The same conceptual misstep was repeated fifty-two years later in Penn Central Transportation Co. v. New York City. 16 438 U.S. 104 (1978). Justice Brennan upheld a landmark preservation ordinance that prevented the construction of a new Breuer tower over Grand Central Terminal. Justice Brennan’s technique let the city prevail when the relevant interests were balanced, while suppressing that air rights may be used, sold, mortgaged, or leased under state law. Justice Brennan articulated the strong distinction between physical and regulatory takings without asking whether the loss of these air rights was a physical taking if the city did not use these air rights, but only blocked their use by the former owner. The correct approach compensates for the diminution in market value no matter which side of the line the case is on. Nonetheless, Justice Brennan undercut the economic protection of divided interest by asking only if the “parcel as a whole” had retained sufficient benefit. 17 See id. at 130-31. He thus plunged the law into needless complexity when property is subdivided before a regulation is imposed, if the regulation wipes out one party’s interest but leaves the other intact. His rule first creates genuine inequities and lets the government reduce air rights to zero or very little value, resulting in excessive overclaiming as local taxpayers force the brunt of the economic losses upon the landowner.

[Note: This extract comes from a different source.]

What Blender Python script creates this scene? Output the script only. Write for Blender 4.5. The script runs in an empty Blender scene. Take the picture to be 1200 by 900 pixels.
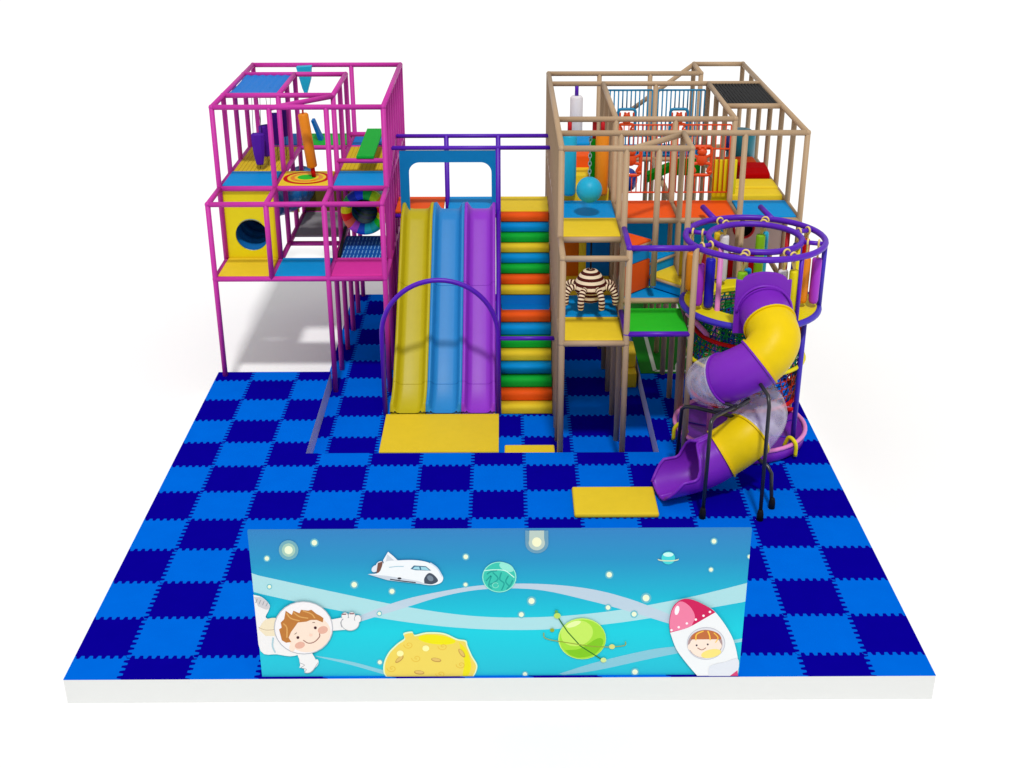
import bpy, math, random
from mathutils import Vector, Matrix
random.seed(4)
SC = bpy.context.scene
COL = SC.collection
PI = math.pi
V = Vector

# ------------------------------------------------------------------ materials
def lin(c):
    c = c / 255.0
    return c / 12.92 if c <= 0.04045 else ((c + 0.055) / 1.055) ** 2.4
def rgb(r, g, b, k=1.12):
    return tuple(min(0.92, lin(x) / k) for x in (r, g, b)) + (1,)
MC = {}
def mat(name, col=None, rough=0.45, spec=0.35, bump=0.0, var=0.05, scale=6.0, coat=0.0):
    if name in MC: return MC[name]
    m = bpy.data.materials.new(name); m.use_nodes = True
    nt = m.node_tree; b = nt.nodes['Principled BSDF']
    b.inputs['Roughness'].default_value = rough
    b.inputs['Specular IOR Level'].default_value = spec
    b.inputs['Coat Weight'].default_value = coat
    tc = nt.nodes.new('ShaderNodeTexCoord')
    nz = nt.nodes.new('ShaderNodeTexNoise'); nz.inputs['Scale'].default_value = scale
    nz.inputs['Detail'].default_value = 4
    nt.links.new(tc.outputs['Object'], nz.inputs['Vector'])
    mx = nt.nodes.new('ShaderNodeMix'); mx.data_type = 'RGBA'
    nt.links.new(nz.outputs['Fac'], mx.inputs['Factor'])
    mx.inputs['A'].default_value = tuple(c * (1 - var) for c in col[:3]) + (1,)
    mx.inputs['B'].default_value = tuple(min(1, c * (1 + var)) for c in col[:3]) + (1,)
    nt.links.new(mx.outputs['Result'], b.inputs['Base Color'])
    if bump:
        n2 = nt.nodes.new('ShaderNodeTexNoise'); n2.inputs['Scale'].default_value = 5; n2.inputs['Detail'].default_value = 2
        nt.links.new(tc.outputs['Object'], n2.inputs['Vector'])
        bp = nt.nodes.new('ShaderNodeBump'); bp.inputs['Strength'].default_value = bump; bp.inputs['Distance'].default_value = 0.03
        nt.links.new(n2.outputs['Fac'], bp.inputs['Height'])
        nt.links.new(bp.outputs['Normal'], b.inputs['Normal'])
    MC[name] = m
    return m
foam = lambda n, r, g, b, **k: mat(n, rgb(r, g, b, 1.04), rough=0.6, spec=0.1, bump=0.12, **k)
PINK = mat('pink_pipe', rgb(208, 52, 168), 0.5, 0.25)
TAN = mat('tan_pipe', rgb(190, 160, 126), 0.5, 0.25)
PURP = mat('purple_pipe', rgb(92, 20, 190), 0.4, 0.35)
INDI = mat('indigo_pipe', rgb(66, 46, 190), 0.4, 0.35)
PPINK = mat('pale_pink_pipe', rgb(238, 140, 208), 0.45, 0.3)
BLACK = mat('black_steel', rgb(38, 38, 44), 0.3, 0.5)
YEL = foam('yellow_vinyl', 232, 200, 44)
BLU = foam('blue_vinyl', 0, 142, 212)
DBLU = foam('deep_blue_vinyl', 0, 108, 188)
ORA = foam('orange_vinyl', 238, 88, 22)
GRN = foam('green_vinyl', 14, 170, 52)
BGRN = foam('bright_green_vinyl', 40, 188, 38)
RED = foam('red_vinyl', 196, 8, 12)
PNKV = foam('magenta_vinyl', 214, 52, 158)
PURV = foam('purple_vinyl', 84, 28, 160)
YELP = mat('yellow_board', rgb(240, 222, 10), 0.5, 0.25)
BLUP = mat('blue_board', rgb(0, 132, 200), 0.5, 0.2)
SLY = mat('yellow_slide_plastic', rgb(196, 180, 20), 0.42, 0.25)
SLB = mat('blue_slide_plastic', rgb(40, 138, 208), 0.42, 0.25)
SLP = mat('purple_slide_plastic', rgb(152, 56, 206), 0.42, 0.25)
TUY = mat('yellow_tube_plastic', rgb(234, 200, 2, 1.05), 0.42, 0.16, bump=0.2)
TUP = mat('purple_tube_plastic', rgb(128, 38, 190), 0.38, 0.25, bump=0.06)
NAVY = mat('navy_plastic', rgb(8, 52, 150), 0.22, 0.5, coat=0.4)
NETB = mat('blue_sheet', rgb(14, 122, 214), 0.6, 0.2)
WHT = mat('white_vinyl', rgb(238, 234, 238), 0.5, 0.25)
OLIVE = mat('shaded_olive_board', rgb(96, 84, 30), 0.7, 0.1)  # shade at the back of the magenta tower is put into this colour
BEIGE = mat('beige_board', rgb(214, 190, 178), 0.6, 0.15)
DARK = mat('dark_rubber', rgb(14, 14, 16), 0.6, 0.2)
TEAL = mat('teal_plastic', rgb(0, 138, 160), 0.3, 0.4)
CYAN = mat('cyan_vinyl', rgb(20, 176, 216), 0.45, 0.3, bump=0.1)
LIME = mat('lime_vinyl', rgb(136, 196, 20), 0.5, 0.25)
MAG = mat('violet_vinyl', rgb(176, 52, 212), 0.45, 0.3)
NVV = mat('navy_vinyl', rgb(30, 20, 190), 0.45, 0.3)
BAGO = mat('orange_bag_vinyl', rgb(238, 140, 14), 0.45, 0.3)
BAGR = mat('crimson_vinyl', rgb(206, 18, 30), 0.45, 0.3)
STRAP = mat('cream_strap', rgb(250, 220, 130), 0.6, 0.15)
CREAM = mat('cream_fabric', rgb(250, 226, 192), 0.7, 0.1)
BROWN = mat('brown_fabric', rgb(78, 24, 18), 0.7, 0.1)
LINEW = mat('white_marking', rgb(200, 214, 200), 0.6, 0.1)
FGRN = mat('green_field_turf', rgb(0, 118, 6), 0.7, 0.1)
SLATE = mat('grey_blue_edge', rgb(190, 192, 236, 1), 0.6, 0.1)
CHAIN = mat('steel_chain', rgb(150, 170, 180), 0.3, 0.5)
OFENCE = mat('orange_plastic_rods', rgb(234, 80, 24), 0.4, 0.3)
BFENCE = mat('blue_plastic_rods', rgb(30, 138, 186), 0.4, 0.3)
NETR = mat('red_net_rope', rgb(180, 50, 20), 0.7, 0.1)
NETG = mat('green_net_rope', rgb(10, 130, 60), 0.7, 0.1)
NETU = mat('blue_net_rope', rgb(20, 60, 150), 0.7, 0.1)

def clear_mat():
    m = bpy.data.materials.new('clear_polycarbonate'); m.use_nodes = True
    nt = m.node_tree; b = nt.nodes['Principled BSDF']
    b.inputs['Base Color'].default_value = (0.74, 0.70, 0.90, 1)
    b.inputs['Roughness'].default_value = 0.12
    b.inputs['Alpha'].default_value = 0.42
    b.inputs['Specular IOR Level'].default_value = 0.6
    tc = nt.nodes.new('ShaderNodeTexCoord'); n2 = nt.nodes.new('ShaderNodeTexNoise'); n2.inputs['Scale'].default_value = 1.6; n2.inputs['Distortion'].default_value = 1.5
    nt.links.new(tc.outputs['Object'], n2.inputs['Vector'])
    bp = nt.nodes.new('ShaderNodeBump'); bp.inputs['Strength'].default_value = 0.5; bp.inputs['Distance'].default_value = 0.08
    nt.links.new(n2.outputs['Fac'], bp.inputs['Height']); nt.links.new(bp.outputs['Normal'], b.inputs['Normal'])
    mr = nt.nodes.new('ShaderNodeMapRange'); mr.inputs['From Min'].default_value = 0.35; mr.inputs['From Max'].default_value = 0.65
    mr.inputs['To Min'].default_value = 0.16; mr.inputs['To Max'].default_value = 0.48
    nt.links.new(n2.outputs['Fac'], mr.inputs['Value']); nt.links.new(mr.outputs['Result'], b.inputs['Alpha'])
    return m
CLEAR = clear_mat()

def tile_mat():
    """interlocking foam tiles, 1 m, with toothed joints"""
    m = bpy.data.materials.new('foam_tiles'); m.use_nodes = True
    nt = m.node_tree; b = nt.nodes['Principled BSDF']; L = nt.links.new
    b.inputs['Roughness'].default_value = 0.8; b.inputs['Specular IOR Level'].default_value = 0.0
    g = nt.nodes.new('ShaderNodeNewGeometry'); s = nt.nodes.new('ShaderNodeSeparateXYZ'); L(g.outputs['Position'], s.inputs[0])
    def mth(op, a, bb=None):
        n = nt.nodes.new('ShaderNodeMath'); n.operation = op
        for i, x in enumerate((a, bb)):
            if x is None: continue
            if isinstance(x, (int, float)): n.inputs[i].default_value = x
            else: L(x, n.inputs[i])
        return n.outputs[0]
    def jag(a, ph):
        w = mth('SINE', mth('ADD', mth('MULTIPLY', a, 2 * PI * 8), ph))
        w = mth('MULTIPLY', w, 2.2)
        w = mth('MINIMUM', mth('MAXIMUM', w, -1.0), 1.0)
        return mth('MULTIPLY', w, 0.036)
    x, y = s.outputs['X'], s.outputs['Y']
    fx = mth('FLOOR', mth('ADD', x, jag(y, 0.4))); fy = mth('FLOOR', mth('ADD', y, jag(x, 1.1)))
    par = mth('ABSOLUTE', mth('MODULO', mth('ADD', fx, fy), 2.0))
    nz = nt.nodes.new('ShaderNodeTexNoise'); nz.inputs['Scale'].default_value = 2.5; nz.inputs['Detail'].default_value = 6
    L(g.outputs['Position'], nz.inputs['Vector'])
    def two(c1, c2):
        mx = nt.nodes.new('ShaderNodeMix'); mx.data_type = 'RGBA'; L(nz.outputs['Fac'], mx.inputs['Factor'])
        mx.inputs['A'].default_value = c1; mx.inputs['B'].default_value = c2; return mx.outputs['Result']
    light = two(rgb(0, 103, 222, 1.12), rgb(0, 112, 234, 1.12)); dark = two(rgb(9, 0, 148, 1.12), rgb(12, 0, 158, 1.12))
    mx = nt.nodes.new('ShaderNodeMix'); mx.data_type = 'RGBA'; L(par, mx.inputs['Factor']); L(light, mx.inputs['A']); L(dark, mx.inputs['B'])
    L(mx.outputs['Result'], b.inputs['Base Color'])
    nf = nt.nodes.new('ShaderNodeTexNoise'); nf.inputs['Scale'].default_value = 60
    L(g.outputs['Position'], nf.inputs['Vector'])
    bp = nt.nodes.new('ShaderNodeBump'); bp.inputs['Strength'].default_value = 0.15; bp.inputs['Distance'].default_value = 0.01
    L(nf.outputs['Fac'], bp.inputs['Height']); L(bp.outputs['Normal'], b.inputs['Normal'])
    return m
TILE = tile_mat()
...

The judicial application of takings law to these four different partial interests in land thus destroys the social value created by private transactions that create multiple interests in land. The unprincipled line between occupation and regulation is then quickly manipulated to put rent control, mineral rights, and air rights in the wrong category, where the weak level of protection against regulatory takings encourages excessive government activity. The entire package lets complex legal rules generate the high administrative costs needed to run an indefensible and wasteful system. There are no partial measures that can fix this level of disarray. There is no intellectual warrant for making the categorical distinction between physical and regulatory takings, so that distinction should be abolished. A unified framework should be applied to both cases, where in each case the key question is whether the compensation afforded equals or exceeds the value of the property interest taken. The greatest virtue of this distinction lies not in how it resolves individual cases before the courts. Rather, it lies in blocking the adoption of multiple, mischievous initiatives that should not have been enacted into law in the first place. But in the interim, much work remains to be done. A much-needed first step down that road depends on the Supreme Court granting certiorari in Harmon v. Kimmel.